Blessed be the God and Father of our Lord Jesus Christ, who according to His abundant mercy, has caused us to be born again to a living hope through the resurrection of Jesus Christ from the dead, to an inheritance that is imperishable, undefiled, and unfading, reserved in heaven for you . . . (I Pet. 1:3-4).

The “resurrection of Jesus Christ” is indicative of His total work of redemption; by His resurrection He confirmed the significance of His death for sin—the resurrection culminated and vindicated His passion. In the text the resurrection makes possible the new birth, which produces for the believer two blessings: a living hope, and an inheritance (the text reads: “to a living hope” and “to an inheritance”).
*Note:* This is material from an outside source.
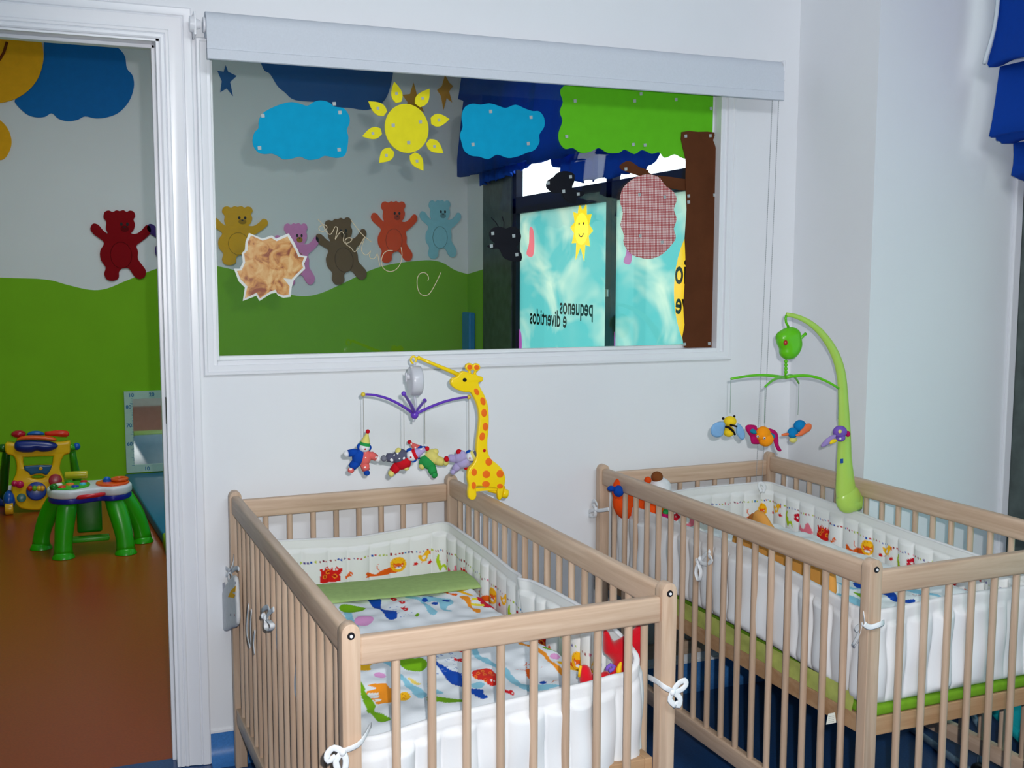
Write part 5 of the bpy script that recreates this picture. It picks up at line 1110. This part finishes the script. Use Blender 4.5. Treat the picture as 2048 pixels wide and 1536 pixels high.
yb = fab('bee_yellow', (244, 208, 40)); bk = fab('bee_black', (26, 22, 24)); sb = fab('wing_sky_blue', (128, 176, 222)); orp = fab('orange_satin', (246, 150, 24)); mg = fab('magenta_plush', (180, 20, 96)); tq = fab('teal_plush', (30, 120, 150)); bl2 = fab('azure_plush', (18, 128, 192)); co = fab('coral_plush', (236, 120, 76)); vp = fab('violet_plush', (124, 92, 190)); lv = fab('lavender_plush', (158, 136, 196))
def hpuff(n_, pts, dep, m, par, dy): return puff(n_, smooth_poly(px_y(zm(pts, (1380, 600), 4.8), YN + dy), 3), dep, .0028, 'y', YN + dy, m, par, org=L2)
d = -.02; bee = build('bee_toy', addball(ball(H(385, 1165, d), (.0185, .018, .015)), H(372, 1262, d), (.0165, .017, .0155)), yb, m2, 9)
build('stripe', addtube(tube([H(338, 1215, d - .017), H(375, 1225, d - .021), H(410, 1255, d - .018), H(430, 1290, d - .008)], .0034, 8), [H(385, 1200, d - .016), H(415, 1205, d - .017), H(448, 1215, d - .008)], .0026, 8), bk, bee, 9)
build('antenna', addball(ball(H(318, 1138, d), .004), H(425, 1118, d), .0035), bk, bee, 9)
hpuff('wing', [(335, 1180), (290, 1168), (235, 1185), (200, 1235), (205, 1290), (245, 1318), (300, 1310), (325, 1270)], .005, sb, bee, d); hpuff('wing', [(455, 1185), (495, 1210), (525, 1270), (525, 1320), (500, 1345), (470, 1320), (440, 1270)], .005, sb, bee, d)
d = -.11; bf = build('butterfly_toy', addball(ball(H(700, 1285, d), (.0225, .018, .021)), H(728, 1330, d), (.0235, .019, .0225)), orp, m2, 9)
hpuff('wing', [(640, 1215), (600, 1198), (550, 1200), (530, 1230), (555, 1280), (580, 1320), (590, 1375), (630, 1385), (680, 1375), (660, 1300)], .006, mg, bf, d + .008); hpuff('wing', [(745, 1235), (790, 1240), (835, 1270), (848, 1330), (850, 1390), (878, 1440), (865, 1455), (835, 1440), (810, 1380), (790, 1310)], .006, mg, bf, d + .008)
hpuff('ear', [(575, 1265), (595, 1235), (630, 1250), (640, 1285), (605, 1285)], .004, tq, bf, d - .010); hpuff('ear', [(770, 1275), (800, 1285), (820, 1310), (795, 1335), (770, 1310)], .004, tq, bf, d - .010)
for x, y in ((650, 1310), (715, 1325)): build('eye', addball(ball(H(x, y, d - .021), .0034), H(x + 2, y + 2, d - .0235), .0018), [F_wh], bf, 9); build('pupil', ball(H(x + 3, y + 3, d - .0245), .0017), bk, bf, 9)
d = .10; bg = build('bug_toy', addball(ball(H(1055, 1210, d), (.020, .018, .019)), H(985, 1275, d), (.0165, .015, .0165)), bl2, m2, 9)
hpuff('wing', [(1010, 1300), (1050, 1270), (1100, 1200), (1145, 1185), (1168, 1205), (1155, 1250), (1110, 1280), (1060, 1308)], .006, co, bg, d - .015); hpuff('wing', [(875, 1295), (900, 1280), (950, 1275), (950, 1295), (900, 1308)], .004, co, bg, d); build('foot', ball(H(990, 1342, d), (.013, .009, .009)), F_ye, bg, 9)
d = -.045; dg_ = build('dragonfly_toy', addball(ball(H(1440, 1265, d), (.022, .018, .018)), H(1445, 1320, d), (.014, .014, .012)), vp, m2, 9)
hpuff('wing', [(1400, 1290), (1340, 1310), (1290, 1350), (1258, 1395), (1268, 1415), (1320, 1395), (1380, 1350)], .005, lv, dg_, d - .006); hpuff('belly', [(1370, 1335), (1410, 1340), (1400, 1365), (1350, 1385), (1340, 1370)], .005, yb, dg_, d - .012); build('nose', ball(H(1515, 1285, d), (.007, .008, .009)), mg, dg_, 9)
build('spot', ball(H(1440, 1262, d - .017), (.006, .003, .006)), F_ye, dg_, 9); build('eye', ball(H(1442, 1330, d - .0135), .0034), F_wh, dg_, 9)
for k, y_ in ((0, 1110), (2, 1225), (3, 1160), (1, 1225)):
    e = tips[k]; q = H(0, y_, (-.02, -.045, -.11, .10)[k]); build('string', tube([e, Vector((e.x, e.y, q.z))], .0008, 6), mat('green_grey_string', (120, 150, 130), .6), m2)

# ------------------------------------------------------------ soft toys and cushion in the cribs
ZD = lambda p: zm(p, (1000, 1180), 5.689)
rt = tag(empty('plush_toy', tuple(U(1270, 1330, y=1.93))), 'red plush toy with pointed tips in the near right corner of the left crib', 'soft toy'); LR = Vector(rt.location)
RP = mat('red_velour', (206, 14, 34), .9, .15, (30, .12), (300, .4, .001), sheen=.4)
puff('body', smooth_poly(px_y(ZD([(1178, 500), (1185, 462), (1212, 455), (1235, 480), (1265, 545), (1297, 575), (1345, 568), (1445, 508), (1540, 435), (1578, 398), (1612, 415), (1640, 520), (1668, 650), (1655, 770), (1600, 870), (1560, 960), (1520, 1060), (1330, 1080), (1230, 960), (1290, 880), (1280, 815), (1215, 745), (1182, 700)]), 1.93), 3), .022, .004, 'y', 1.93, RP, rt, round_r=.035, org=LR)
puff('foot', smooth_poly(px_y(ZD([(905, 1000), (900, 920), (925, 865), (975, 850), (1020, 880), (1050, 950), (1110, 960), (1190, 930), (1240, 940), (1250, 1040), (1100, 1100), (930, 1080)]), 1.90), 3), .016, .004, 'y', 1.90, RP, rt, org=LR)
build('trim_stripe', tube([U(*ZD([p])[0], y=1.893) - LR for p in ((1378, 820), (1362, 860), (1352, 905), (1350, 960))], [.002, .0045, .006, .006], 8), mat('yellow_felt', (240, 190, 20), .8), rt, 9)
build('trim_stripe', tube([U(*ZD([p])[0], y=1.886) - LR for p in ((918, 862), (908, 920), (900, 990))], .003, 8), MATS['yellow_felt'], rt, 9)
build('purple_patch', tube([U(*ZD([p])[0], y=1.885) - LR for p in ((1215, 915), (1225, 880), (1260, 850), (1300, 870), (1280, 905), (1240, 925))], .004, 8), vp, rt, 9)
cu_ = tag(empty('cushion', tuple(U(1570, 1150, x=1.665))), 'flat tan cushion with a pointed ear, leaning on the left side of the right crib', 'cushion'); LC = Vector(cu_.location)
TAN = mat('tan_brushed_cotton', (214, 152, 74), .85, .15, (20, .05), (200, .2, .001))
puff('body', smooth_poly(px_x([(1506, 1040), (1511, 1024), (1517, 1020), (1528, 1028), (1540, 1047), (1556, 1068), (1574, 1090), (1586, 1098), (1600, 1098), (1630, 1106), (1664, 1118), (1668, 1150), (1664, 1200), (1600, 1215), (1470, 1150), (1467, 1100), (1470, 1066), (1478, 1052), (1492, 1050)], 1.665), 3), .014, .005, 'x', 1.665, TAN, cu_, round_r=.02, org=LC)
puff('back_ear', smooth_poly(px_x([(1500, 1040), (1500, 1030), (1508, 1026), (1516, 1035), (1515, 1052)], 1.69), 3), .008, .004, 'x', 1.69, mat('brown_tan_cotton', (176, 104, 34), .85), cu_, org=LC)
dl = tag(empty('plush_doll', tuple(U(1280, 1000, y=2.93))), 'orange and white stuffed doll with blue hand at the back left of the right crib', 'soft toy'); LD = Vector(dl.location)
K = lambda a, b_, dy=0: U(1180 + a / 6.827, 920 + b_ / 6.827, y=2.93 + dy) - LD
OP = fab('orange_plush', (228, 76, 20))
body = build('body', addball(addball(ball(K(560, 560), (.062, .035, .062)), K(430, 420), (.03, .028, .045)), K(840, 700), (.055, .035, .045)), OP, dl, 9)
build('head', addball(ball(K(960, 390), (.036, .034, .036)), K(880, 520), (.026, .03, .03)), F_wh, dl, 9)
build('hair', ball(K(915, 232), (.0185, .02, .018)), fab('brown_plush', (126, 72, 36)), dl, 9)
build('ear', ball(K(790, 275), (.011, .012, .011)), OP, dl, 9)
build('hand', addball(ball(K(390, 425, -.02), (.016, .018, .018)), K(290, 390, -.01), (.012, .012, .009)), F_bl, dl, 9)
build('patch', ball(K(1045, 640, -.03), (.016, .014, .022)), fab('yellow_plush', (236, 196, 30)), dl, 9)
build('patch', ball(K(1050, 710, -.04), (.014, .012, .012)), F_gr, dl, 9); build('foot', ball(K(1040, 800, -.04), (.020, .018, .020)), mg, dl, 9)

# ------------------------------------------------------------ playroom floor: mats, mirror, toys
bm = bmesh.new(); pts = [(.19, 7.575), (.318, 5.78), (1.9, 5.78), (1.9, 7.575)]
A = [bm.verts.new((*p, .001)) for p in pts]; B = [bm.verts.new((*p, .06)) for p in pts]; bm.faces.new(A); bm.faces.new(B)
for i in range(4): bm.faces.new((A[i], A[i - 1], B[i - 1], B[i]))
bmesh.ops.bevel(bm, geom=list(bm.edges), offset=.008, segments=2, profile=.5, affect='EDGES')
tag(build('floor_mat', bm, mat('blue_vinyl_mat', (12, 112, 150), .45, .4), None, .8), 'blue vinyl play mat on the playroom floor below the mirror', 'mat')
tag(build('foam_wedge', box((.318, 5.53, .001), (1.2, 5.77, .062), .01), mat('lime_vinyl_mat', (130, 170, 24), .5, .4), None, .8), 'lime green foam block at the near end of the blue mat, beside the door jamb', 'foam block')
mr = tag(empty('wall_mirror', (.42, YB, .33)), 'low safety mirror with a ruler-printed white frame, on the green wall', 'mirror'); LM = Vector(mr.location)
rx0, rx1, rz0, rz1 = .203, .66, .066, .616
M_fr = mat('ruler_frame_paper', (176, 206, 196), .6, .3)
bm = bmesh.new(); ring(bm, rx0, rx1, rz0, rz1, .052, YB - .02, YB - .001, .001)
fr_ = build('ruler_frame', bm, M_fr, mr)
for v in fr_.data.vertices: v.co -= LM
mm = mat('mirror_silver', (225, 232, 230), .03, .5, metal=1)
o = build('mirror_glass', box((rx0 + .05, YB - .012, rz0 + .05), (rx1 - .05, YB - .008, rz1 - .05)), mm, mr)
for v in o.data.vertices: v.co -= LM
M_num = mat('blue_number_print', (30, 110, 160), .6)
def num(body, x, z, h=.026):
    cu = bpy.data.curves.new('number', 'FONT'); cu.body = body; cu.size = h * 1.35; cu.align_x = 'CENTER'; cu.offset = .0006
    o = bpy.data.objects.new('number', cu); C.objects.link(o); dg = bpy.context.evaluated_depsgraph_get(); me = bpy.data.meshes.new_from_object(o.evaluated_get(dg)); bpy.data.objects.remove(o)
    for v in me.vertices: v.co = Vector((x + v.co.x, YB - .0212, z + v.co.y)) - LM
    link('number', me, M_num, fr_)
num('10', rx0 + .045, rz1 - .037); num('20', rx0 + .175, rz1 - .037)
for k, s_ in enumerate(('80', '70', '60')): num(s_, rx0 + .026, rz1 - .115 - k * .125)
num('10', rx0 + .13, rz0 + .012)
bm = bmesh.new()
for k in range(44): z = rz0 + .05 + k * .0105; addbox(bm, (rx0 + .045 - (.01 if k % 5 == 0 else 0), YB - .0206, z), (rx0 + .052, YB - .0200, z + .002))
o = build('ruler_marks', bm, M_num, fr_)
for v in o.data.vertices: v.co -= LM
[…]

Both of these come to man through the resurrection and because of “His abundant mercy”; God has “caused” these things to happen for the one who is the recipient of His affection.

The hope is “living,” a word used several times by Peter in his first epistle (1:3, 23; 2:4, 5, 24; 4:5, 6); the Greek is a present active participle denoting continual, ongoing action. The hope is living because Christ is living—He has risen from the dead. When Christ comes to the believer it is the living Christ, it is not merely a concept or an intellectual belief—He comes as a living reality. And the believer is identified with Christ (see: The Principle of Identification) and thereby partakes of the One who is living. To partake of Christ is to partake of hope.
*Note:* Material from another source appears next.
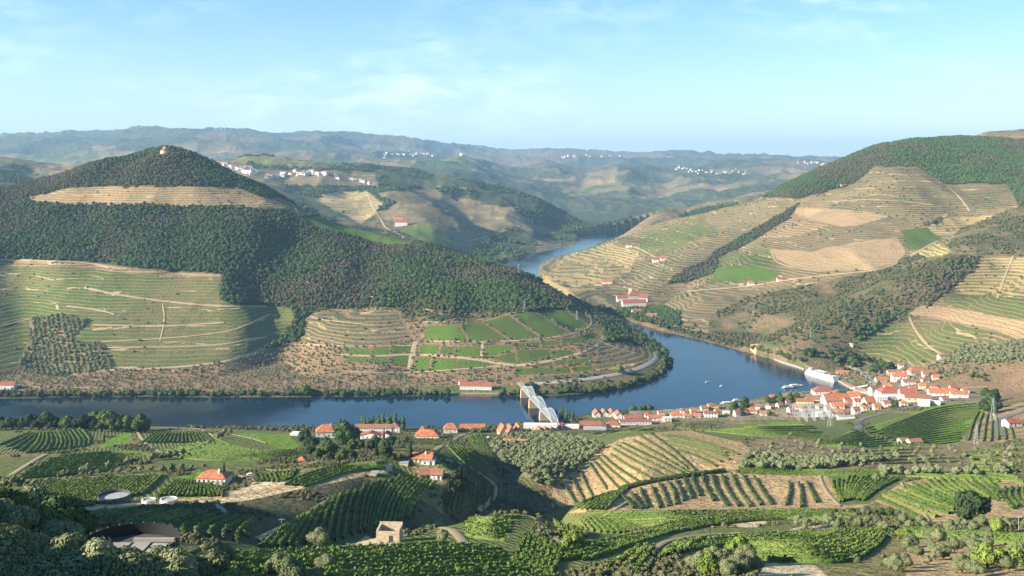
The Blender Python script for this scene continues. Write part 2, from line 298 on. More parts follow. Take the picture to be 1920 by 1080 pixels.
# terraced hill
CLS[rh] = CI['vine_t']
def R(c, p, rag=3.): paint(c, p, 1350, 4400, rag)
R('vine_y',[(1010,530),(1060,480),(1140,455),(1200,470),(1180,510),(1120,540),(1060,560)]); R('vine_g',[(1200,440),(1320,400),(1330,440),(1240,480),(1200,475)])
R('vine_d',[(1240,535),(1420,540),(1560,530),(1500,560),(1380,600),(1280,590),(1200,560)]); R('vine_y',[(1400,590),(1450,583),(1440,610),(1400,612)])
R('vine_g',[(1335,478),(1440,467),(1455,500),(1475,525),(1400,537),(1318,527)]); R('block_b',[(1340,505),(1420,500),(1460,515),(1440,527),(1340,524)],4)
R('vine_d',[(1440,440),(1600,420),(1700,405),(1700,445),(1600,456),(1520,470),(1445,467),(1400,455)]); R('tan_t',[(1430,412),(1485,400),(1560,422),(1500,442),(1420,448)])
R('tan',[(1487,388),(1560,391),(1670,405),(1610,423),(1580,425),(1520,412),(1483,400)],2); R('tan',[(1443,467),(1520,471),(1600,455),(1680,444),(1697,470),(1690,490),(1620,507),(1540,509),(1480,499),(1455,485)],2)
R('forest',[(1430,372),(1440,330),(1560,250),(1640,225),(1750,200),(1830,255),(1900,262),(2300,270),(2300,400),(1935,392),(1885,345),(1770,346),(1722,314),(1640,311),(1600,345),(1500,374),(1440,369)],4)
R('vine_d',[(1768,346),(1885,344),(1900,378),(1870,392),(1820,390)]); R('forest',[(1895,345),(2300,340),(2300,395),(1910,390)])
R('vine_y',[(1722,430),(1780,408),(1865,402),(1850,418),(1790,440),(1740,441)]); R('block',[(1690,432),(1740,428),(1765,448),(1735,470),(1700,465)]); R('vine_y',[(1700,478),(1760,452),(1785,470),(1760,485)])
R('scrub',[(1775,462),(1800,430),(1880,400),(1920,385),(2300,380),(2300,482),(1920,482),(1840,478),(1790,474)])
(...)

Hope was given prominence and significance when Christ arose. In His resurrection is the basis for hope and the anticipation of hope; in this sense our hope looks backward to His death and resurrection, and looks forward to our resurrection and coming inheritance. The backward orientation teaches that hope is soteriological, whereas the future orientation reminds us that hope is eschatological (see next point).

The resurrection was the act of God, and His act is the basis for hope. God who raised up Christ is also the One who has caused us to be born again—the entire drama is the doing of God. He provides the basis for the hope and then causes one to become the recipient of the hope. So God supplies what God requires; man is not capable. God is to be blessed for what He has done and is doing; He is to be blessed as God and as the “Father of our Lord Jesus Christ.”
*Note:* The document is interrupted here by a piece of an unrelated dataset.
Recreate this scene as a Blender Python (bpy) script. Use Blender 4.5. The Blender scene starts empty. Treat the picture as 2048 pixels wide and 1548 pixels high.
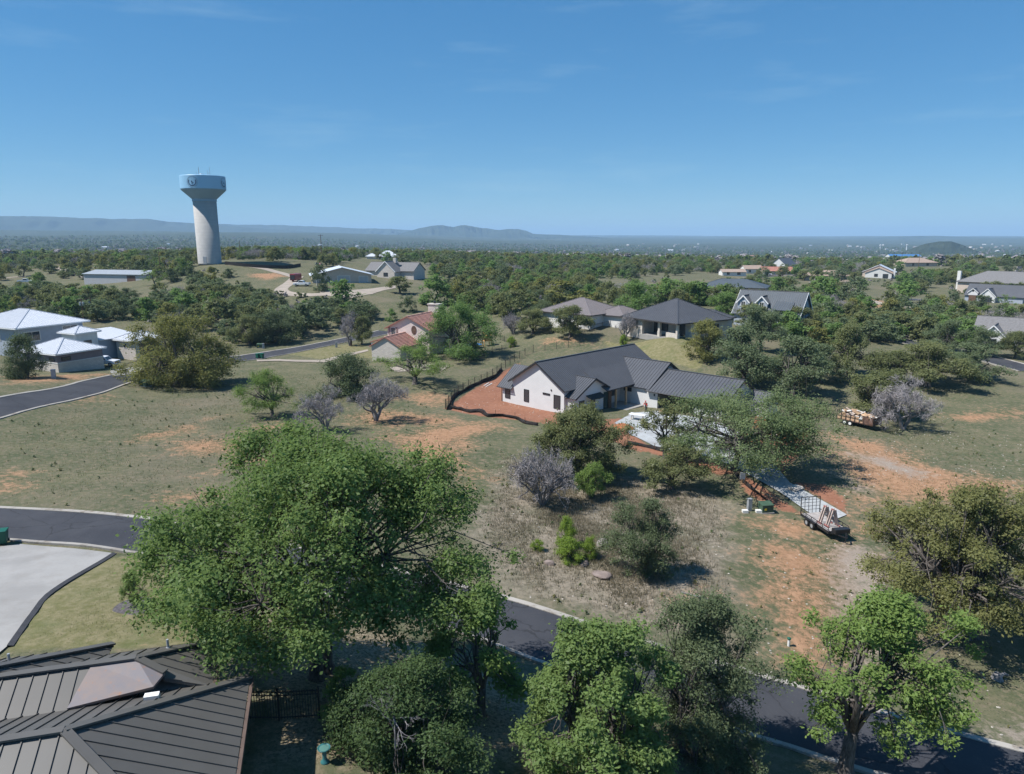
import bpy, bmesh, math, random
import numpy as np
from mathutils import Vector, Matrix, Euler
sc = bpy.context.scene
R_ = math.radians
# ------------------------------------------------------------------ camera, sky, sun, exposure
CAMZ = 26.0
cam_d = bpy.data.cameras.new('camera'); cam = bpy.data.objects.new('camera', cam_d); sc.collection.objects.link(cam)
cam.location = (0, 0, CAMZ); cam.rotation_euler = (R_(90 - 12.0), 0, 0)
cam_d.sensor_width = 36; cam_d.lens = 36 * 1420 / 2048; cam_d.clip_start = 0.5; cam_d.clip_end = 60000
sc.camera = cam
SUN_AZ, SUN_EL = -102.0, 55.0            # degrees from +Y (towards -X is negative), elevation
w = bpy.data.worlds.new('World'); sc.world = w; w.use_nodes = True
nt = w.node_tree; nt.nodes.clear()
sky = nt.nodes.new('ShaderNodeTexSky'); sky.sky_type = 'NISHITA'; sky.sun_disc = False
sky.sun_elevation = R_(SUN_EL); sky.sun_rotation = R_(SUN_AZ); sky.altitude = 400
sky.air_density = 0.8; sky.dust_density = 0.0; sky.ozone_density = 8.0
bg = nt.nodes.new('ShaderNodeBackground'); bg.inputs[1].default_value = 0.135
wo = nt.nodes.new('ShaderNodeOutputWorld')
# thin cirrus wisps high in the sky
tcw = nt.nodes.new('ShaderNodeTexCoord'); mpw = nt.nodes.new('ShaderNodeMapping'); mpw.inputs['Scale'].default_value = (2.2, 2.2, 16)
mpw.inputs['Rotation'].default_value = (0.0, 0.16, 0)
nzw = nt.nodes.new('ShaderNodeTexNoise'); nzw.inputs['Scale'].default_value = 2.0; nzw.inputs['Detail'].default_value = 9; nzw.inputs['Roughness'].default_value = 0.62
rpw = nt.nodes.new('ShaderNodeMapRange'); rpw.inputs[1].default_value = 0.56; rpw.inputs[2].default_value = 0.86; rpw.inputs[3].default_value = 0.0; rpw.inputs[4].default_value = 0.22
mxw = nt.nodes.new('ShaderNodeMixRGB'); mxw.inputs[2].default_value = (2.9, 3.0, 3.1, 1)
nt.links.new(tcw.outputs['Generated'], mpw.inputs[0]); nt.links.new(mpw.outputs[0], nzw.inputs['Vector']); nt.links.new(nzw.outputs[0], rpw.inputs[0])
nt.links.new(rpw.outputs[0], mxw.inputs[0]); gm = nt.nodes.new('ShaderNodeGamma'); gm.inputs[1].default_value = 0.5; nt.links.new(sky.outputs[0], gm.inputs[0]); nt.links.new(gm.outputs[0], mxw.inputs[1]); hs = nt.nodes.new('ShaderNodeHueSaturation'); hs.inputs['Saturation'].default_value = 1.6; nt.links.new(mxw.outputs[0], hs.inputs['Color'])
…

Hope is Eschatological – The above text from Peter speaks of the one who is born again as being the recipient of “a living hope” and “an inheritance”; both of these are the believer’s possession because of the resurrection of Christ, a resurrection which indicates who He is and justifies what He did. And through His sufficient accomplishment an inheritance belongs to the one who belongs to Christ.

Though listed separately in the text as “hope” and “inheritance,” the two seem directly connected. To have hope designates one who has an inheritance, and to have an inheritance is to be filled with hope. Surely the inheritance is the content of the hope, that is, the hope is defined by the inheritance.

The inheritance is given three characteristic: it is “imperishable, undefiled, and unfading.” This inheritance does not deteriorate, it is not contaminated, and it will not grow old—this inheritance does not decay, is not flawed or defective, and does not change. This is unlike any earthly inheritance; this is a heavenly inheritance. It is not an inheritance from man but from God. With the inheritance the focal point is on the future and the coming and certain realization of that which is hoped for.

In fact, the text affirms that the inheritance is kept in heaven, so the focus of the hope is not only forward but upward—hope looks toward the future with firm conviction because hope knows that its basis and essence transcend the natural. The inheritance is for those “who are kept by the power of God,” waiting for the salvation that will be revealed in the last time, a salvation that includes an inheritance. The believer is waiting for an inheritance that is kept in heaven and will be manifest at the end-time—what a hope.

“Blessed is the man . . . whose hope is the Lord” (Jer. 17:7).